• [GIVEN MATERIAL]:
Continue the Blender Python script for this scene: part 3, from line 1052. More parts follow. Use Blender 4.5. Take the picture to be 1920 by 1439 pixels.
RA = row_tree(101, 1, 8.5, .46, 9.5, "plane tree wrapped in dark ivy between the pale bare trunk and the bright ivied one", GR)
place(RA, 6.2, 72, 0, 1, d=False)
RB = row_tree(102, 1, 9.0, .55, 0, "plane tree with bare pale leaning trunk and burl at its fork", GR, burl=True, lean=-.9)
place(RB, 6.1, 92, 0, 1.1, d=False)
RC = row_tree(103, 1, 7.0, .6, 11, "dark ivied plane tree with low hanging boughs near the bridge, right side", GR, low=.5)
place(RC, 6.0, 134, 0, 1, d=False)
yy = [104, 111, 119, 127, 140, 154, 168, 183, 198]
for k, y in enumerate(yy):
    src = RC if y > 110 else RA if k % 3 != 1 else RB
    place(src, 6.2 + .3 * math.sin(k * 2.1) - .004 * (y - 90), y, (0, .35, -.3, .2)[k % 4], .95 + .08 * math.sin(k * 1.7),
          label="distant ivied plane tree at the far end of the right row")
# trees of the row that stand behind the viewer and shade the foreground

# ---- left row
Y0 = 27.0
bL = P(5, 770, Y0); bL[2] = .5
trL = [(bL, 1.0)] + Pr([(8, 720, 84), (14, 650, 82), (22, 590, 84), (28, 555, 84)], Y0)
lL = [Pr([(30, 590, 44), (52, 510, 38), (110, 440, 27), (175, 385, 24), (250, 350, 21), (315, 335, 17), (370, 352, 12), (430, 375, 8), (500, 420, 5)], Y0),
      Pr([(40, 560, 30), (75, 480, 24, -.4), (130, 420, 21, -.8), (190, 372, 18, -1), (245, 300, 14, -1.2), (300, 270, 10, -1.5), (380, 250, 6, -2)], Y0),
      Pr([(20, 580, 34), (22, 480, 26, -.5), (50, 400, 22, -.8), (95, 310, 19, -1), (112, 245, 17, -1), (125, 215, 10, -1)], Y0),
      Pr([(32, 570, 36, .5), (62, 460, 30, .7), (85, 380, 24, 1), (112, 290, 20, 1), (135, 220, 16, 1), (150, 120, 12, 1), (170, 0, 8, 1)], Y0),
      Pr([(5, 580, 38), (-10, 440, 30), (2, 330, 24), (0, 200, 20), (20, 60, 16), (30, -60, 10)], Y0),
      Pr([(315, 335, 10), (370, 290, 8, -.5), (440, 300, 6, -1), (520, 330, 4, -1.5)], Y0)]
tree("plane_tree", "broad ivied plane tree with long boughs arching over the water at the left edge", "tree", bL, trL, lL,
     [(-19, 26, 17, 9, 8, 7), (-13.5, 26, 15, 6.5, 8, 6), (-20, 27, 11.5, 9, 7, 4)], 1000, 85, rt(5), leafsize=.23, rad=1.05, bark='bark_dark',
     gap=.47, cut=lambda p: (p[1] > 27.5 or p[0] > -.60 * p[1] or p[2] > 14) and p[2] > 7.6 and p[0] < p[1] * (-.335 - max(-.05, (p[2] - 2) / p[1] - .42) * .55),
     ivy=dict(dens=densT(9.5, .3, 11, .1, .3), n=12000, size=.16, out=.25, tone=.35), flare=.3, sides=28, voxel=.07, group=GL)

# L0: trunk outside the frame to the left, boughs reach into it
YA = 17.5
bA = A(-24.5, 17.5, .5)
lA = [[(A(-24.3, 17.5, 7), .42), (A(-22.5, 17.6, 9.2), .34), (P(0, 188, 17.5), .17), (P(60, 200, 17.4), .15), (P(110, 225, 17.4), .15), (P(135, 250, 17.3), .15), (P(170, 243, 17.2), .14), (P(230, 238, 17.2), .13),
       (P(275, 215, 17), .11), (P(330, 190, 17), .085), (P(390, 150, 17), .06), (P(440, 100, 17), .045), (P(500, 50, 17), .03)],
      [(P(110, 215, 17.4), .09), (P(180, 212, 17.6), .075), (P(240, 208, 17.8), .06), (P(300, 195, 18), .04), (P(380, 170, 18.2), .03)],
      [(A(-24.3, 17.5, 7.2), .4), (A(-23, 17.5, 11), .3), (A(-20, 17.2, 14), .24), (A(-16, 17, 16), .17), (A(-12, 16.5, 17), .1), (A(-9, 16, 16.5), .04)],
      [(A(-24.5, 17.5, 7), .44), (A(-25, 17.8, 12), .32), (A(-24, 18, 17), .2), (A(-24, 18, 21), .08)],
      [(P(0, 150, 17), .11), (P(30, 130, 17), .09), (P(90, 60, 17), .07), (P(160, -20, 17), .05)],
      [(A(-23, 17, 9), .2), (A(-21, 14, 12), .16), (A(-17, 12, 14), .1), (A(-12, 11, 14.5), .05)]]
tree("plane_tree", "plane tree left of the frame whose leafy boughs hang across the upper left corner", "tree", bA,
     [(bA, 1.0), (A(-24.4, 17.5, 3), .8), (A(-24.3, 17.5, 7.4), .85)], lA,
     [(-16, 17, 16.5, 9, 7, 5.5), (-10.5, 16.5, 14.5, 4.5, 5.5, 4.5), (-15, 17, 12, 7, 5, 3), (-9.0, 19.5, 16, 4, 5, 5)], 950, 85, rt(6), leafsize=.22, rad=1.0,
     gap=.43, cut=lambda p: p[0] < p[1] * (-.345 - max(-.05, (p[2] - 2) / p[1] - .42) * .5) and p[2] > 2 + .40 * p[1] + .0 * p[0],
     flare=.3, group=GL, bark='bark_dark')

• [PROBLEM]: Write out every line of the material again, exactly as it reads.

• [FINISHED EXERCISE]:
Continue the Blender Python script for this scene: part 3, from line 1052. More parts follow. Use Blender 4.5. Take the picture to be 1920 by 1439 pixels.
RA = row_tree(101, 1, 8.5, .46, 9.5, "plane tree wrapped in dark ivy between the pale bare trunk and the bright ivied one", GR)
place(RA, 6.2, 72, 0, 1, d=False)
RB = row_tree(102, 1, 9.0, .55, 0, "plane tree with bare pale leaning trunk and burl at its fork", GR, burl=True, lean=-.9)
place(RB, 6.1, 92, 0, 1.1, d=False)
RC = row_tree(103, 1, 7.0, .6, 11, "dark ivied plane tree with low hanging boughs near the bridge, right side", GR, low=.5)
place(RC, 6.0, 134, 0, 1, d=False)
yy = [104, 111, 119, 127, 140, 154, 168, 183, 198]
for k, y in enumerate(yy):
    src = RC if y > 110 else RA if k % 3 != 1 else RB
    place(src, 6.2 + .3 * math.sin(k * 2.1) - .004 * (y - 90), y, (0, .35, -.3, .2)[k % 4], .95 + .08 * math.sin(k * 1.7),
          label="distant ivied plane tree at the far end of the right row")
# trees of the row that stand behind the viewer and shade the foreground

# ---- left row
Y0 = 27.0
bL = P(5, 770, Y0); bL[2] = .5
trL = [(bL, 1.0)] + Pr([(8, 720, 84), (14, 650, 82), (22, 590, 84), (28, 555, 84)], Y0)
lL = [Pr([(30, 590, 44), (52, 510, 38), (110, 440, 27), (175, 385, 24), (250, 350, 21), (315, 335, 17), (370, 352, 12), (430, 375, 8), (500, 420, 5)], Y0),
      Pr([(40, 560, 30), (75, 480, 24, -.4), (130, 420, 21, -.8), (190, 372, 18, -1), (245, 300, 14, -1.2), (300, 270, 10, -1.5), (380, 250, 6, -2)], Y0),
      Pr([(20, 580, 34), (22, 480, 26, -.5), (50, 400, 22, -.8), (95, 310, 19, -1), (112, 245, 17, -1), (125, 215, 10, -1)], Y0),
      Pr([(32, 570, 36, .5), (62, 460, 30, .7), (85, 380, 24, 1), (112, 290, 20, 1), (135, 220, 16, 1), (150, 120, 12, 1), (170, 0, 8, 1)], Y0),
      Pr([(5, 580, 38), (-10, 440, 30), (2, 330, 24), (0, 200, 20), (20, 60, 16), (30, -60, 10)], Y0),
      Pr([(315, 335, 10), (370, 290, 8, -.5), (440, 300, 6, -1), (520, 330, 4, -1.5)], Y0)]
tree("plane_tree", "broad ivied plane tree with long boughs arching over the water at the left edge", "tree", bL, trL, lL,
     [(-19, 26, 17, 9, 8, 7), (-13.5, 26, 15, 6.5, 8, 6), (-20, 27, 11.5, 9, 7, 4)], 1000, 85, rt(5), leafsize=.23, rad=1.05, bark='bark_dark',
     gap=.47, cut=lambda p: (p[1] > 27.5 or p[0] > -.60 * p[1] or p[2] > 14) and p[2] > 7.6 and p[0] < p[1] * (-.335 - max(-.05, (p[2] - 2) / p[1] - .42) * .55),
     ivy=dict(dens=densT(9.5, .3, 11, .1, .3), n=12000, size=.16, out=.25, tone=.35), flare=.3, sides=28, voxel=.07, group=GL)

# L0: trunk outside the frame to the left, boughs reach into it
YA = 17.5
bA = A(-24.5, 17.5, .5)
lA = [[(A(-24.3, 17.5, 7), .42), (A(-22.5, 17.6, 9.2), .34), (P(0, 188, 17.5), .17), (P(60, 200, 17.4), .15), (P(110, 225, 17.4), .15), (P(135, 250, 17.3), .15), (P(170, 243, 17.2), .14), (P(230, 238, 17.2), .13),
       (P(275, 215, 17), .11), (P(330, 190, 17), .085), (P(390, 150, 17), .06), (P(440, 100, 17), .045), (P(500, 50, 17), .03)],
      [(P(110, 215, 17.4), .09), (P(180, 212, 17.6), .075), (P(240, 208, 17.8), .06), (P(300, 195, 18), .04), (P(380, 170, 18.2), .03)],
      [(A(-24.3, 17.5, 7.2), .4), (A(-23, 17.5, 11), .3), (A(-20, 17.2, 14), .24), (A(-16, 17, 16), .17), (A(-12, 16.5, 17), .1), (A(-9, 16, 16.5), .04)],
      [(A(-24.5, 17.5, 7), .44), (A(-25, 17.8, 12), .32), (A(-24, 18, 17), .2), (A(-24, 18, 21), .08)],
      [(P(0, 150, 17), .11), (P(30, 130, 17), .09), (P(90, 60, 17), .07), (P(160, -20, 17), .05)],
      [(A(-23, 17, 9), .2), (A(-21, 14, 12), .16), (A(-17, 12, 14), .1), (A(-12, 11, 14.5), .05)]]
tree("plane_tree", "plane tree left of the frame whose leafy boughs hang across the upper left corner", "tree", bA,
     [(bA, 1.0), (A(-24.4, 17.5, 3), .8), (A(-24.3, 17.5, 7.4), .85)], lA,
     [(-16, 17, 16.5, 9, 7, 5.5), (-10.5, 16.5, 14.5, 4.5, 5.5, 4.5), (-15, 17, 12, 7, 5, 3), (-9.0, 19.5, 16, 4, 5, 5)], 950, 85, rt(6), leafsize=.22, rad=1.0,
     gap=.43, cut=lambda p: p[0] < p[1] * (-.345 - max(-.05, (p[2] - 2) / p[1] - .42) * .5) and p[2] > 2 + .40 * p[1] + .0 * p[0],
     flare=.3, group=GL, bark='bark_dark')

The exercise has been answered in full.